Di tempat itu, raut ceria para ibu berubah haru. Mereka membawa bantuan: pakaian layak pakai, sembako, susu, dan makanan ringan. Sebagian bantuan disumbangkan pengusaha sukses keripik balado, Christine Hakim. Tapi lebih dari sekadar bantuan fisik, yang dibawa para ibu ini adalah pelukan, perhatian, dan cerita. Di kursi roda dan ranjang-ranjang besi itu, mereka mengikat simpul-simpul empati yang selama ini mungkin terabaikan oleh kesibukan kantor dan rumah.
Ketua IKWI Sumbar, Dra. Iva Tureyza Idrus, memimpin rombongan dengan wajah tenang namun bersinar. Ini bukan sekadar seremonial ulang tahun. Ini adalah perayaan tentang merawat jiwa—baik jiwa mereka sendiri maupun jiwa orang-orang yang terlupakan.

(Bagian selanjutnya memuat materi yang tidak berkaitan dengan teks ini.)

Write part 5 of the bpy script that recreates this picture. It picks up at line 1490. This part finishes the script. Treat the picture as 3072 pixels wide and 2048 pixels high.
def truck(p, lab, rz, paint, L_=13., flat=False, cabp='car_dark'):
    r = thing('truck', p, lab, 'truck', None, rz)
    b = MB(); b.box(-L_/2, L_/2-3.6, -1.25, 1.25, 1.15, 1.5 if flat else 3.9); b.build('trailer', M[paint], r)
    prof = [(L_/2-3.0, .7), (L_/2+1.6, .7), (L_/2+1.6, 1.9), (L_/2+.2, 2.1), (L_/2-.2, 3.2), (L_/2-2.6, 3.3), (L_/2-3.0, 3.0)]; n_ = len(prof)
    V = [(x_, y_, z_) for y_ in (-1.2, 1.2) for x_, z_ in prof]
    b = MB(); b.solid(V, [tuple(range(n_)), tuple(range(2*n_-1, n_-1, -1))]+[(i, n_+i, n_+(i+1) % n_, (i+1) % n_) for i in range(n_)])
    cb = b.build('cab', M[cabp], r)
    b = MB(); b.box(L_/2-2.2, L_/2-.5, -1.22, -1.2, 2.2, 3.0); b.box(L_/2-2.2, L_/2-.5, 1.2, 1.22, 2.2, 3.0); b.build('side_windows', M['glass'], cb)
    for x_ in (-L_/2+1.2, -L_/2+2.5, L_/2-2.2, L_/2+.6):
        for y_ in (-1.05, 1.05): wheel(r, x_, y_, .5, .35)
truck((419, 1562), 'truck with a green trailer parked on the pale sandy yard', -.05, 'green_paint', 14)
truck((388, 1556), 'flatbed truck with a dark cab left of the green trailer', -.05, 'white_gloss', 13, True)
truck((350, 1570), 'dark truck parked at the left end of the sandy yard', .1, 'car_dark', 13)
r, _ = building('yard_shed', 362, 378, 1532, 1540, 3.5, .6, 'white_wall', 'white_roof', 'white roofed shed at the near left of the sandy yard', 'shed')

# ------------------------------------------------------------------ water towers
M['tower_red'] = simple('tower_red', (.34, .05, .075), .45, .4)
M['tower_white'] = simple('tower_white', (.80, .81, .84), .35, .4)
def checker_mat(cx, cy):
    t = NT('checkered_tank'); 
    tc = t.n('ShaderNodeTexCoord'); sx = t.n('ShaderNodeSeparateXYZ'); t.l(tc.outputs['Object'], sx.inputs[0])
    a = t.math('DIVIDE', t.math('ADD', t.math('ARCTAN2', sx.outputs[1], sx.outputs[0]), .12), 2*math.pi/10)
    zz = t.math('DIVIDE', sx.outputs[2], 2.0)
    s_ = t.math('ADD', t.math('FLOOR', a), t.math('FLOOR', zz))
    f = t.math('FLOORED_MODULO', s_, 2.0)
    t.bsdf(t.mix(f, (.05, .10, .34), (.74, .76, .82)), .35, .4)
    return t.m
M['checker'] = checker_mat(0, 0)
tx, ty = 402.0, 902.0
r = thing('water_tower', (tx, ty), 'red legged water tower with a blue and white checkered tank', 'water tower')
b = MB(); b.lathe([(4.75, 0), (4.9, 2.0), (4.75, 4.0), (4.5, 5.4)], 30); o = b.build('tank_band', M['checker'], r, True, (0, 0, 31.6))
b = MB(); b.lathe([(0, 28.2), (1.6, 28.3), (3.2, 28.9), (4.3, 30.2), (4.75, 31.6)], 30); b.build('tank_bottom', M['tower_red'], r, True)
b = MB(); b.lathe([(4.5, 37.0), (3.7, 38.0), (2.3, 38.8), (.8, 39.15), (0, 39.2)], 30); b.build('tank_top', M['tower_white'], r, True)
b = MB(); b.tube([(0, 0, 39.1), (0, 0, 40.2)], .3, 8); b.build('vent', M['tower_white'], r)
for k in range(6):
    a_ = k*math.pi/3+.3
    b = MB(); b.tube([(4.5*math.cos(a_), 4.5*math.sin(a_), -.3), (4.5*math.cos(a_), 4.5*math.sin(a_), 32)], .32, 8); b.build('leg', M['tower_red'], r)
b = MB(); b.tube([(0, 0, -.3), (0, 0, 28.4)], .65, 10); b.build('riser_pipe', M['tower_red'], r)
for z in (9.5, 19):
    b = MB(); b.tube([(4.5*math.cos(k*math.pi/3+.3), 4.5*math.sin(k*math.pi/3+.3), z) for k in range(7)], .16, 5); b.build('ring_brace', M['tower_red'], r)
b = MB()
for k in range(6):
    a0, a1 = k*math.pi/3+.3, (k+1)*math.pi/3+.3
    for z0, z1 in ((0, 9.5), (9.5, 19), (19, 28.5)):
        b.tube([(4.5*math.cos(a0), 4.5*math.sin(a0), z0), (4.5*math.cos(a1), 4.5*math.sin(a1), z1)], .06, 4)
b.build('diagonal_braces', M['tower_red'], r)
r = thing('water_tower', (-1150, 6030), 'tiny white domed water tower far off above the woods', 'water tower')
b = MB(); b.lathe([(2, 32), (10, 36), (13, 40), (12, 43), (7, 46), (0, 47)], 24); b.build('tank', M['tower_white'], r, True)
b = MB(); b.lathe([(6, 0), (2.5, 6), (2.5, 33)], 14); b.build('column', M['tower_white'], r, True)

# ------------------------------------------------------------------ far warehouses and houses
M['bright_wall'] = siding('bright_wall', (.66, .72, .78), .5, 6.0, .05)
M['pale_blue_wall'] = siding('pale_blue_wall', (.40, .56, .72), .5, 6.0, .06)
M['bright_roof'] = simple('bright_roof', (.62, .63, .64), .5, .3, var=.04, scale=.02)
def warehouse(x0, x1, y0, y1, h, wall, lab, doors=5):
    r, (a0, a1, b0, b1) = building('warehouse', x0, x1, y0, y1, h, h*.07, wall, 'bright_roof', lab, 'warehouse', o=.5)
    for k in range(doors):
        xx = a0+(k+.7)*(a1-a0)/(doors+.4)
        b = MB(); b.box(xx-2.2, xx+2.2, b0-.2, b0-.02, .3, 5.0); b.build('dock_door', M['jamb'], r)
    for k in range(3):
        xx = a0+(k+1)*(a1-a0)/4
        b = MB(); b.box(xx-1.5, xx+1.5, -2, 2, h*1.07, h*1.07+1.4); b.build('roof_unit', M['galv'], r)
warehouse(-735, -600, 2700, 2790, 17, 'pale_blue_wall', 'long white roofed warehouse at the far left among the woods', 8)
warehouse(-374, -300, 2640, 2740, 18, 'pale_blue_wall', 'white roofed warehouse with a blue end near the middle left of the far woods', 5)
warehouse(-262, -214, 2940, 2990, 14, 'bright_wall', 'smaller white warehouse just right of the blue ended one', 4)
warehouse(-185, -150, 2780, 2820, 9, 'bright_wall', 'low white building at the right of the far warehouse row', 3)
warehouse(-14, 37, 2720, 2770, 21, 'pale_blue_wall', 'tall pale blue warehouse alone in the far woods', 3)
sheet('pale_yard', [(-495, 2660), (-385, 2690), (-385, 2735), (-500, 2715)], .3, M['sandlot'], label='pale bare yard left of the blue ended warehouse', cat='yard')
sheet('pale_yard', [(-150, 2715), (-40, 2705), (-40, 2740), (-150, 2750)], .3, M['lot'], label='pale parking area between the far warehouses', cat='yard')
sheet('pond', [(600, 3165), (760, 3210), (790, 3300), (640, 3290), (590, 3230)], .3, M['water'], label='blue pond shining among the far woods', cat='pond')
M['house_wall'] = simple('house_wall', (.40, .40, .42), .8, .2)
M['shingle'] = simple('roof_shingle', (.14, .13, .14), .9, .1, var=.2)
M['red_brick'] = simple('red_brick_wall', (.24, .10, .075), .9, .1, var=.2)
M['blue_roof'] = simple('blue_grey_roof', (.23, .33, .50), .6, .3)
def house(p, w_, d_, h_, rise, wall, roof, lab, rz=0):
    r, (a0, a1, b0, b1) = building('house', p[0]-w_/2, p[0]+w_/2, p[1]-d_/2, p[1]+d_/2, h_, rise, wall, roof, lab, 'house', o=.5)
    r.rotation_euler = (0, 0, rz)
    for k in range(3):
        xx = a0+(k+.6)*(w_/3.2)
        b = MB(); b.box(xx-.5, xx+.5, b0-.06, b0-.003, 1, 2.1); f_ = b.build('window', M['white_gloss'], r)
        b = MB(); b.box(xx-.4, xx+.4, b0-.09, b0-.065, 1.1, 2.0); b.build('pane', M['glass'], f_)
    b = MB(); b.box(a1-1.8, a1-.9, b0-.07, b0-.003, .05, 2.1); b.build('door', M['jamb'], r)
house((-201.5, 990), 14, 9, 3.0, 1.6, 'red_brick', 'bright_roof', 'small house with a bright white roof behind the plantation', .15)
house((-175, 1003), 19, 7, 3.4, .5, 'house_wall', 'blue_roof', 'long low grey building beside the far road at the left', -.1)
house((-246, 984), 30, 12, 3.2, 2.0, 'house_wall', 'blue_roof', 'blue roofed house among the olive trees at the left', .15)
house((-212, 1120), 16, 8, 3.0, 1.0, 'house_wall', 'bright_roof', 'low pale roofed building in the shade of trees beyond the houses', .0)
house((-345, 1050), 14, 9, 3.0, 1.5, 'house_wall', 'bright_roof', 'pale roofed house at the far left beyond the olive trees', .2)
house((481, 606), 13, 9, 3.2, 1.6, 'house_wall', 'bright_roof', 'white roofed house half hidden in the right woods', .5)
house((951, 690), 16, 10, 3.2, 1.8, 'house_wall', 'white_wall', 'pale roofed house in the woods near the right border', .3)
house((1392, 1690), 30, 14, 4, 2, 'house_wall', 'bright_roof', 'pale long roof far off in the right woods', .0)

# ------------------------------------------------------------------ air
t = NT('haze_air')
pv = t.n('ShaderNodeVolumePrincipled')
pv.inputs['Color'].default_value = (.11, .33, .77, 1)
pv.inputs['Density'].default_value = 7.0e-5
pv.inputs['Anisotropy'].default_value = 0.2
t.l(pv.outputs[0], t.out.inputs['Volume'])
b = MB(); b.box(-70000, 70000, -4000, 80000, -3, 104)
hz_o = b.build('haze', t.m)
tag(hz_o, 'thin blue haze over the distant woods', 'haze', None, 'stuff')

Usai misi sosial itu, bus kembali melaju. Kali ini, menuju Tapian Tabiang Barasok, salah satu spot wisata yang sedang naik daun di Bukittinggi. Di sanalah kue ulang tahun berlogo IKWI yang dipesan khusus, dipotong. Tidak ada musik formal atau pesta glamor. Yang ada hanyalah angin pegunungan, tawa para ibu, dan permainan-permainan sederhana yang memanggil kembali kenangan masa kecil: balon-balonan, bola plastik, tebak-tebakan.
Seolah waktu memutar ulang usia mereka. Sejenak, para ibu ini tidak lagi terlihat seperti pekerja keras di balik layar kantor-kantor media. Mereka adalah gadis kecil dalam tubuh dewasa—berlarian, tertawa, menari di antara kabut dan cemara. Seorang ibu dari RRI, yang akrab disapa Bu Ju, menyanyi nyaris tanpa henti sejak pagi. Suaranya yang merdu mengisi setiap jeda perjalanan. Bahkan sopir bus pun sempat lupa bahwa ia sedang menyetir rombongan ibu-ibu, bukan sedang dalam perjalanan tamasya band musik lawas.
Sepanjang jalan pulang, lagu nostalgia terus mengalun. Lagu-lagu lama, tapi masih lekat di hati. Di dalam bus itu, bukan hanya ulang tahun IKWI yang dirayakan, tapi juga ulang tahun semangat. Semangat untuk terus hadir. Untuk terus menjadi cahaya, walau kadang hanya di balik layar.
Karena begitulah IKWI: diam-diam bekerja, diam-diam mencintai, diam-diam mengubah dunia dari balik meja dan ruang redaksi.
Dan hari itu, 26 Juli 2025, mereka membuktikan satu hal: bahwa merawat sesama tak selalu harus dengan megah—kadang cukup dengan kue ulang tahun, lagu nostalgia, dan tawa yang tulus dari perempuan-perempuan yang tahu bagaimana memberi, tanpa perlu banyak bicara.